= PROVIDED INFORMATION =
━━━━

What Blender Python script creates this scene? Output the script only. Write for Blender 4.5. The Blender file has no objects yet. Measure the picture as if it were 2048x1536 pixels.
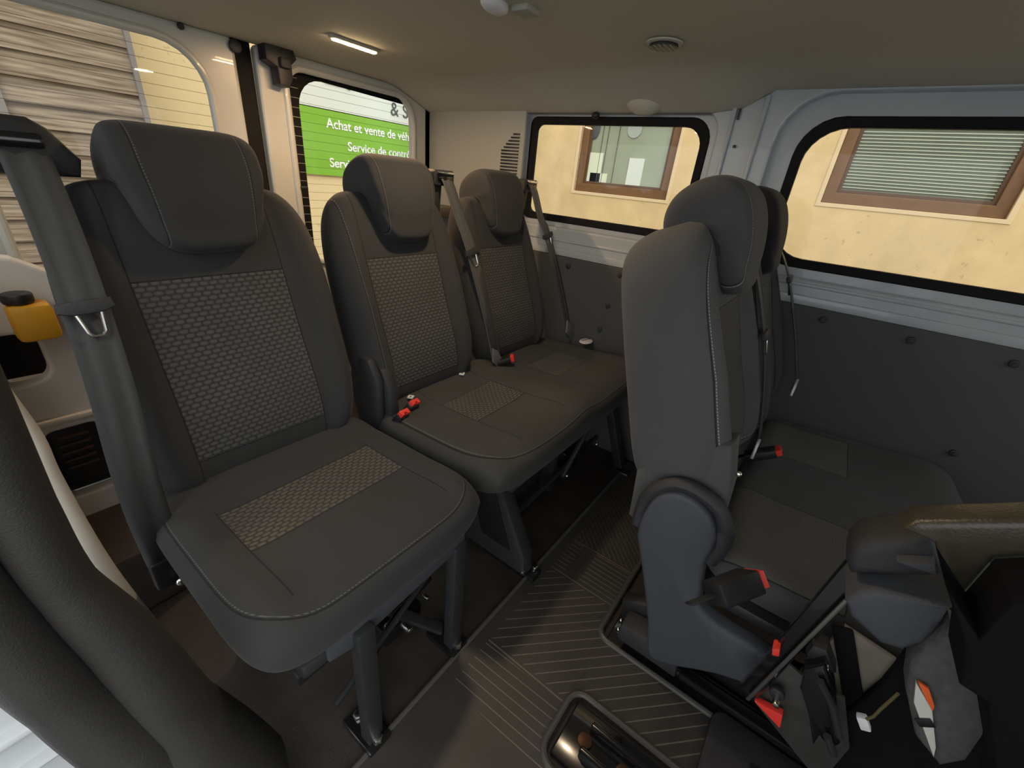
import bpy, bmesh, math, random
from mathutils import Vector, Matrix
random.seed(7)
SC = bpy.context.scene
COL = SC.collection
PI = math.pi

# ------------------------------------------------------------------ camera
def set_camera():
    y, p, r = math.radians(55.5), math.radians(-25.8), math.radians(5.9)
    f = Vector((math.cos(p)*math.sin(y), math.cos(p)*math.cos(y), math.sin(p)))
    rt = Vector((math.cos(y), -math.sin(y), 0)); up = rt.cross(f)
    c, s = math.cos(r), math.sin(r)
    R, U = c*rt+s*up, -s*rt+c*up
    m = Matrix((R, U, -f)).transposed().to_4x4(); m.translation = (0, 0, 1.1)
    cam = bpy.data.cameras.new('camera'); cam.sensor_width = 36; cam.lens = 840/2048*36
    cam.clip_start = .01; cam.clip_end = 200
    o = bpy.data.objects.new('camera', cam); o.matrix_world = m; COL.objects.link(o); SC.camera = o
set_camera()

# ------------------------------------------------------------------ world, light, exposure
SC.view_settings.view_transform = 'Standard'; SC.view_settings.look = 'None'
SC.view_settings.gamma = 1; SC.view_settings.use_curve_mapping = False
SC.view_settings.exposure = 0.6
W = bpy.data.worlds.new('world'); SC.world = W; W.use_nodes = True
bg = W.node_tree.nodes['Background']; bg.inputs[0].default_value = (.95, .98, 1.0, 1); bg.inputs[1].default_value = 1.1
SUN = bpy.data.lights.new('sun', 'SUN'); SUN.energy = .8; SUN.angle = math.radians(40); SUN.color = (1, .97, .9)
so = bpy.data.objects.new('sun', SUN); so.rotation_euler = (math.radians(35), math.radians(-28), 0); COL.objects.link(so)

# ------------------------------------------------------------------ node helpers
class X:
    """tiny expression builder over math nodes"""
    def __init__(s, nt, sock): s.nt = nt; s.s = sock
    def _m(s, op, o=None, o2=None):
        n = s.nt.nodes.new('ShaderNodeMath'); n.operation = op; s.nt.links.new(s.s, n.inputs[0])
        for k, v in ((1, o), (2, o2)):
            if v is None: continue
            if isinstance(v, X): s.nt.links.new(v.s, n.inputs[k])
            else: n.inputs[k].default_value = v
        return X(s.nt, n.outputs[0])
    def __add__(s, o): return s._m('ADD', o)
    def __sub__(s, o): return s._m('SUBTRACT', o)
    def __mul__(s, o): return s._m('MULTIPLY', o)
    def max(s, o): return s._m('MAXIMUM', o)
    def min(s, o): return s._m('MINIMUM', o)
    def abs(s): return s._m('ABSOLUTE')
    def lt(s, v): return s._m('LESS_THAN', v)
    def gt(s, v): return s._m('GREATER_THAN', v)
    def frac(s): return s._m('FRACT')
    def line(s, v, w): return (s - v).abs().lt(w)
    def inv(s): return (s * -1) + 1
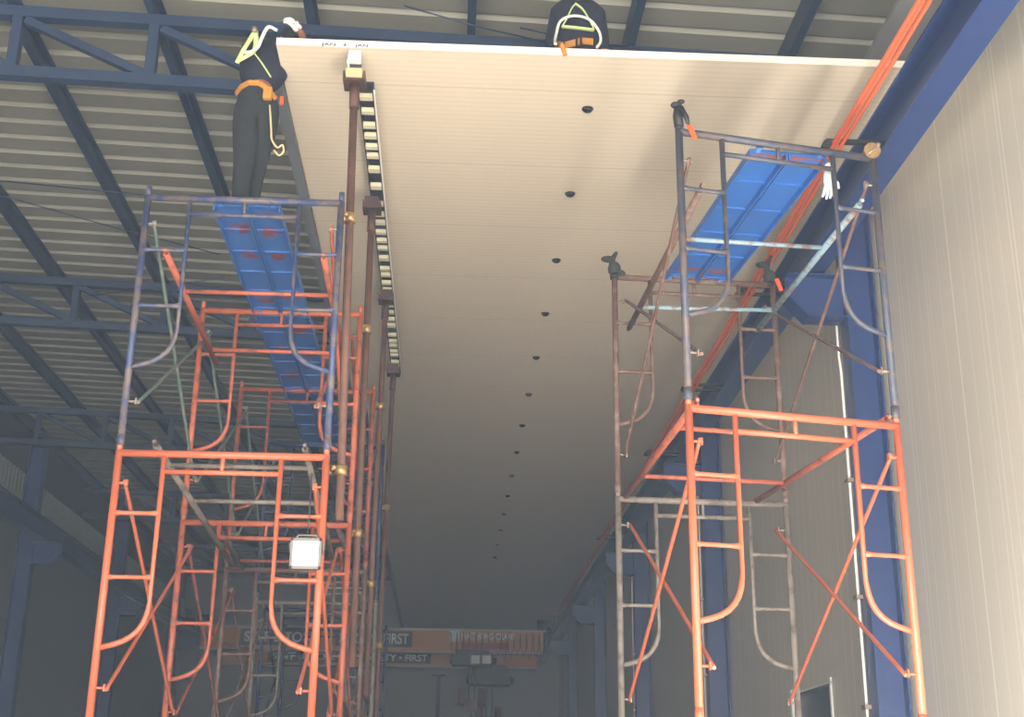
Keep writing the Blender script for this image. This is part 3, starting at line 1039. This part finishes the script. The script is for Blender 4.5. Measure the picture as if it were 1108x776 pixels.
def hand(prefix, nodes, edges, wrist, d, side, sc=1.0):
    """five-fingered hand grown from key `wrist` along direction d; side is the thumb direction"""
    w = Vector(nodes[wrist][:3])
    d = Vector(d).normalized()
    s = Vector(side)
    s = (s - d * s.dot(d)).normalized()
    n = d.cross(s)
    palm = w + d * .05 * sc
    nodes[prefix + 'p'] = (*palm, .026 * sc, .018 * sc)
    edges.append((wrist, prefix + 'p'))
    for i, (o_, l_) in enumerate(((.03, .07), (.011, .08), (-.009, .075), (-.028, .06))):
        a = palm + d * .04 * sc + s * o_ * sc
        b = a + d * l_ * .5 * sc + n * .008
        c = b + d * l_ * .3 * sc + n * .03 * sc
        for j, (q, rr) in enumerate(((a, .011), (b, .0095), (c, .007))):
            nodes[f'{prefix}f{i}{j}'] = (*q, rr * sc)
        edges += [(prefix + 'p', f'{prefix}f{i}0'), (f'{prefix}f{i}0', f'{prefix}f{i}1'), (f'{prefix}f{i}1', f'{prefix}f{i}2')]
    a = palm + s * .035 * sc
    b = a + s * .02 * sc + d * .03 * sc
    nodes[prefix + 't0'] = (*a, .011 * sc)
    nodes[prefix + 't1'] = (*b, .008 * sc)
    edges += [(prefix + 'p', prefix + 't0'), (prefix + 't0', prefix + 't1')]


# worker standing on the left plank, seen from behind, bending over the ceiling corner
w1 = thing('person', P(-1.44, 8.0, 3.71), 'person in dark trousers and lime harness standing on the left scaffold plank', 'person')
N = {'pel': (-1.425, 8.02, 4.60, .095, .08), 'wst': (-1.42, 8.03, 4.74, .085, .07), 'chs': (-1.41, 8.09, 4.95, .10, .08), 'sh': (-1.39, 8.12, 5.10, .085, .07),
     'nk': (-1.30, 8.14, 5.16, .05), 'hd': (-1.235, 8.14, 5.20, .082, .085), 'hd2': (-1.19, 8.13, 5.235, .07, .075),
     'hl': (-1.49, 8.0, 4.53, .08), 'kl': (-1.475, 7.98, 4.17, .058), 'al': (-1.48, 8.0, 3.82, .04), 'fl': (-1.49, 8.13, 3.755, .038, .03),
     'hr': (-1.36, 8.04, 4.53, .08), 'kr': (-1.41, 8.10, 4.18, .058), 'ar': (-1.455, 8.22, 3.82, .04), 'fr': (-1.44, 8.37, 3.755, .038, .03),
     'sl': (-1.52, 8.1, 5.08, .05), 'el': (-1.55, 8.2, 4.88, .038), 'wl': (-1.40, 8.3, 4.98, .028),
     'sr': (-1.26, 8.12, 5.06, .05), 'er': (-1.10, 8.05, 5.03, .038), 'wr': (-1.14, 7.86, 5.10, .028)}
Ed = [('pel', 'wst'), ('wst', 'chs'), ('chs', 'sh'), ('sh', 'nk'), ('nk', 'hd'), ('hd', 'hd2'), ('pel', 'hl'), ('hl', 'kl'), ('kl', 'al'), ('al', 'fl'),
      ('pel', 'hr'), ('hr', 'kr'), ('kr', 'ar'), ('ar', 'fr'), ('sh', 'sl'), ('sl', 'el'), ('el', 'wl'), ('sh', 'sr'), ('sr', 'er'), ('er', 'wr')]
hand('L', N, Ed, 'wl', (.9, .3, .1), (0, 0, 1))
hand('R', N, Ed, 'wr', (-.55, -.3, .45), (-.3, 0, .9), .8)
body = skin('body', N, Ed, M['skin'], w1)
tn = {'pel': (-1.425, 8.02, 4.62, .150, .128), 'wst': (-1.42, 8.02, 4.73, .14, .12), 'hl': (-1.49, 8.0, 4.53, .112), 'tl': (-1.482, 7.99, 4.34, .10), 'kl': (-1.475, 7.98, 4.17, .082),
      'cl': (-1.482, 7.99, 4.0, .068), 'al': (-1.485, 8.0, 3.84, .064), 'hr': (-1.36, 8.04, 4.53, .112), 'tr': (-1.385, 8.07, 4.34, .094), 'kr': (-1.41, 8.10, 4.18, .078), 'cr': (-1.435, 8.16, 4.02, .066), 'ar': (-1.455, 8.22, 3.85, .062)}
trz = skin('trousers', tn, [('pel', 'wst'), ('pel', 'hl'), ('hl', 'tl'), ('tl', 'kl'), ('kl', 'cl'), ('cl', 'al'), ('pel', 'hr'), ('hr', 'tr'), ('tr', 'kr'), ('kr', 'cr'), ('cr', 'ar')], M['trouser'], w1)
sn = {'wst': (-1.42, 8.03, 4.72, .15, .13), 'chs': (-1.41, 8.08, 4.93, .18, .15), 'sh': (-1.39, 8.12, 5.09, .165, .13), 'nk': (-1.32, 8.14, 5.14, .08), 'sl': (-1.52, 8.1, 5.07, .082), 'el': (-1.55, 8.2, 4.89, .062), 'wl': (-1.43, 8.28, 4.96, .045),
      'sr': (-1.26, 8.12, 5.06, .085), 'er': (-1.10, 8.05, 5.035, .064), 'wr': (-1.132, 7.89, 5.09, .046)}
shz = skin('shirt', sn, [('wst', 'chs'), ('chs', 'sh'), ('sh', 'nk'), ('sh', 'sl'), ('sl', 'el'), ('el', 'wl'), ('sh', 'sr'), ('sr', 'er'), ('er', 'wr')], M['shirt'], w1)


def strap(name, pts, mat, parent, w=.02, label=None, t_=.35):
    org = Vector(parent.location)
    q_ = [Vector(q) for q in pts]
    q_ = [q_[0] * 2 - q_[1]] + q_ + [q_[-1] * 2 - q_[-2]]
    sm = []
    for i in range(1, len(q_) - 2):
        a, b, c, d = q_[i - 1:i + 3]
        for k in range(4):
            u = k / 4
            sm.append(.5 * (2 * b + (c - a) * u + (2 * a - 5 * b + 4 * c - d) * u * u + (3 * b - 3 * c + d - a) * u ** 3))
    pts = sm + [q_[-2]]
    return MB().tube([P(*q) - org for q in pts], w, 8, flat=t_).build(name, M[mat], parent, label=label)


def ribbon(name, pts, mat, parent, w=.045, label=None):
    org = Vector(parent.location)
    mb = MB()
    for a, b in zip(pts, pts[1:]):
        mb.bar(P(*a) - org, P(*b) - org, .012, w, up=(0, 0, 1))
    return mb.build(name, M[mat], parent, label=label)


ribbon('belt', [(-1.57, 7.97, 4.655), (-1.53, 7.915, 4.675), (-1.47, 7.878, 4.69), (-1.40, 7.872, 4.685), (-1.34, 7.895, 4.655), (-1.29, 7.95, 4.61)], 'webbing', w1, .038)
MB().box(-.03, .03, -.02, .02, -.05, .04).build('belt_pouch', M['webbing'], w1, P(-1.335, 7.87, 4.61) - w1.location, .006)
ribbon('pocket_patch', [(-1.51, 7.872, 4.585), (-1.43, 7.868, 4.59)], 'webbing', trz, .018)
hn = thing  # keep names short
strap('harness', [(-1.475, 7.95, 5.15), (-1.50, 7.925, 5.06), (-1.535, 7.905, 4.96), (-1.575, 7.925, 4.87)], 'lime', w1, .017)
strap('harness', [(-1.47, 7.95, 5.15), (-1.455, 7.925, 5.05), (-1.46, 7.905, 4.96), (-1.52, 7.895, 4.90), (-1.565, 7.91, 4.88)], 'lime', w1, .019)
strap('harness', [(-1.465, 7.9, 4.95), (-1.40, 7.885, 4.86), (-1.33, 7.91, 4.76)], 'lime', w1, .016)
strap('lanyard', [(-1.53, 7.88, 4.93), (-1.47, 7.87, 4.93), (-1.42, 7.83, 4.95), (-1.39, 7.78, 4.99), (-1.34, 7.71, 5.03), (-1.28, 7.70, 5.0)], 'rope', w1, .014, None, .8)
MB().tube([P(-1.475, 7.94, 5.13) - w1.location, P(-1.475, 7.935, 5.17) - w1.location], .02, 10).build('harness_ring', M['lock'], w1)
hb = skin('hood', {'a': (-1.285, 8.14, 5.165, .08, .085), 'b': (-1.235, 8.13, 5.205, .102, .108), 'c': (-1.185, 8.12, 5.245, .085, .09)}, [('a', 'b'), ('b', 'c')], M['hatm'], w1)
for s, nm in ((('al', 'fl')), 'l'), ((('ar', 'fr')), 'r'):
    a, f_ = N[s[0]], N[s[1]]
    skin('boot', {'a': (a[0], a[1], a[2] + .03, .052), 'b': (a[0], a[1], a[2] - .018, .05, .045), 'c': (f_[0], f_[1] - .05, f_[2] + .003, .046, .035), 'd': (f_[0], f_[1] + .02, f_[2], .042, .03)}, [('a', 'b'), ('b', 'c'), ('c', 'd')], M['boot'], w1)
for k_, wr_, dd, ss, sc_ in (('gl', 'wl', (.9, .3, .1), (0, 0, 1), 1.12), ('gr', 'wr', (-.55, -.3, .45), (-.3, 0, .9), .92)):
    gn = {'w': (*N[wr_][:3], .033)}
    ge = []
    hand('g', gn, ge, 'w', dd, ss, sc_)
    for kk in gn:
        v = list(gn[kk])
        v[3] *= 1.16
        gn[kk] = tuple(v)
    skin('work_glove', gn, ge, M['glove'] if k_ == 'gr' else M['hatm'], w1, 1)
strap('tool_cord', [(-1.325, 7.93, 4.55), (-1.30, 7.92, 4.36), (-1.29, 7.92, 4.28), (-1.25, 7.92, 4.22), (-1.215, 7.92, 4.24), (-1.205, 7.92, 4.19), (-1.235, 7.92, 4.16), (-1.27, 7.92, 4.2)], 'wood', w1, .007, None, 1)
MB().box(-.012, .012, -.012, .012, -.03, .03).build('tool_handle', M['tag'], w1, P(-1.24, 7.9, 4.57) - w1.location, .004)

# worker sitting on the panel, back to the camera
w2 = thing('person', P(.83, 8.1, 4.96), 'person in navy sitting on the white ceiling, back turned, lime and orange harness', 'person')
N = {'pel': (.83, 8.13, 5.08, .10, .09), 'wst': (.83, 8.11, 5.2, .09, .07), 'chs': (.83, 8.11, 5.38, .10, .08), 'sh': (.83, 8.12, 5.55, .085, .07), 'nk': (.83, 8.13, 5.67, .05),
     'hd': (.83, 8.15, 5.78, .08, .09), 'hd2': (.83, 8.16, 5.86, .07, .08),
     'hl': (.73, 8.15, 5.07, .08), 'kl': (.66, 8.56, 5.12, .06), 'al': (.68, 8.76, 5.03, .042), 'fl': (.66, 8.88, 5.0, .035, .028),
     'hr': (.93, 8.15, 5.07, .08), 'kr': (1.0, 8.56, 5.12, .06), 'ar': (.98, 8.76, 5.03, .042), 'fr': (1.0, 8.88, 5.0, .035, .028),
     'sl': (.675, 8.13, 5.51, .05), 'el': (.635, 8.18, 5.24, .04), 'wl': (.72, 8.4, 5.22, .03),
     'sr': (.985, 8.13, 5.51, .05), 'er': (1.025, 8.18, 5.24, .04), 'wr': (.95, 8.4, 5.22, .03)}
Ed = [('pel', 'wst'), ('wst', 'chs'), ('chs', 'sh'), ('sh', 'nk'), ('nk', 'hd'), ('hd', 'hd2'), ('pel', 'hl'), ('hl', 'kl'), ('kl', 'al'), ('al', 'fl'),
      ('pel', 'hr'), ('hr', 'kr'), ('kr', 'ar'), ('ar', 'fr'), ('sh', 'sl'), ('sl', 'el'), ('el', 'wl'), ('sh', 'sr'), ('sr', 'er'), ('er', 'wr')]
hand('L', N, Ed, 'wl', (.3, .9, -.2), (0, 0, 1))
hand('R', N, Ed, 'wr', (-.3, .9, -.2), (0, 0, 1))
skin('body', N, Ed, M['skin'], w2)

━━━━

= WORK TO BE COMPLETED =
Extract exactly and only the span of lines that begins at the line containing "Keep writing the" and ends at the line containing "edges += [(prefix + 'p', prefix".

= TASK RESPONSE =
Keep writing the Blender script for this image. This is part 3, starting at line 1039. This part finishes the script. The script is for Blender 4.5. Measure the picture as if it were 1108x776 pixels.
def hand(prefix, nodes, edges, wrist, d, side, sc=1.0):
    """five-fingered hand grown from key `wrist` along direction d; side is the thumb direction"""
    w = Vector(nodes[wrist][:3])
    d = Vector(d).normalized()
    s = Vector(side)
    s = (s - d * s.dot(d)).normalized()
    n = d.cross(s)
    palm = w + d * .05 * sc
    nodes[prefix + 'p'] = (*palm, .026 * sc, .018 * sc)
    edges.append((wrist, prefix + 'p'))
    for i, (o_, l_) in enumerate(((.03, .07), (.011, .08), (-.009, .075), (-.028, .06))):
        a = palm + d * .04 * sc + s * o_ * sc
        b = a + d * l_ * .5 * sc + n * .008
        c = b + d * l_ * .3 * sc + n * .03 * sc
        for j, (q, rr) in enumerate(((a, .011), (b, .0095), (c, .007))):
            nodes[f'{prefix}f{i}{j}'] = (*q, rr * sc)
        edges += [(prefix + 'p', f'{prefix}f{i}0'), (f'{prefix}f{i}0', f'{prefix}f{i}1'), (f'{prefix}f{i}1', f'{prefix}f{i}2')]
    a = palm + s * .035 * sc
    b = a + s * .02 * sc + d * .03 * sc
    nodes[prefix + 't0'] = (*a, .011 * sc)
    nodes[prefix + 't1'] = (*b, .008 * sc)
    edges += [(prefix + 'p', prefix + 't0'), (prefix + 't0', prefix + 't1')]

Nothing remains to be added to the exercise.